When choosing a forex broker, one of
the factors a trader looks for is low spreads. Most brokers today promise the
lowest spreads. Some claim to have 2 pips on major currency pairs; others swear
to have spreads as low as 0.5. The truth, however, may give away a slightly
different picture.
What is Spread?
Spread is the difference between bid price and ask price
for the currency traded and is how reputable brokers make money. The broker
adds the spread to the price of a trade and takes it later on as a fee. Basically,
you can call it commissions.
When Slippage Occurs…
First of all, a lot of brokers have slippage when executing an order. Slippage is basically a difference between the time you actually placed an order (buy/sell a currency) and the time the transaction was actually executed. During volatile market hours the exchange rate for major pair such as EUR/USD often differs from the price you wanted to place an order from the price you clicked to execute! Slippage can be as high as $0.0015, therefore the “lowest spread” becomes much higher than promised.
Increased Spreads during Volatile
Conditions
During volatile market hours, some
brokers might increase the spreads without you even noticing! It can go all the
way up to 30 pips few minutes before an important economic data release.
When do Spreads Matter?
Spreads do not
matter when you are a long-term trader who makes few trades per month. If
you are a long-term trader, the difference between a pip or two will not affect
your overall performance.
Most traders, however, are day traders and scalpers.

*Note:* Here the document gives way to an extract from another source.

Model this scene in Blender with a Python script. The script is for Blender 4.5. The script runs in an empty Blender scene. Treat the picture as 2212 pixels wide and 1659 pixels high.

That’s where low spreads are considerably important and determine each trading
opportunity. Every small
change in spreads can cause serious damage to your overall daily profits.
Summary
In order to be a
successful trader, you need an effective trading plan. Your plan should include
a hunt for low spreads in order to maximize your profits.
Forex brokers do not
directly charge you a fee; however they do get money from the spreads. Adding
extra pips to a bid price, for example, means that you are paying the broker
the fee of two pips per trade. The more pips are added to the bid price, the
more costly the trade becomes for you.
Costly trade means less
profit and bigger risks. While you are breaking your head over trading strategy
and risk management, your broker cannot care less, because no matter what a
trade outcome is for you, the broker always earn its fee.
Have you ever wondered
why you start a trade with a loss and then gradually grow into profit? That’s
because your broker has already collected their fee. It is your responsibility
to find a broker that doesn’t cause you to pay more.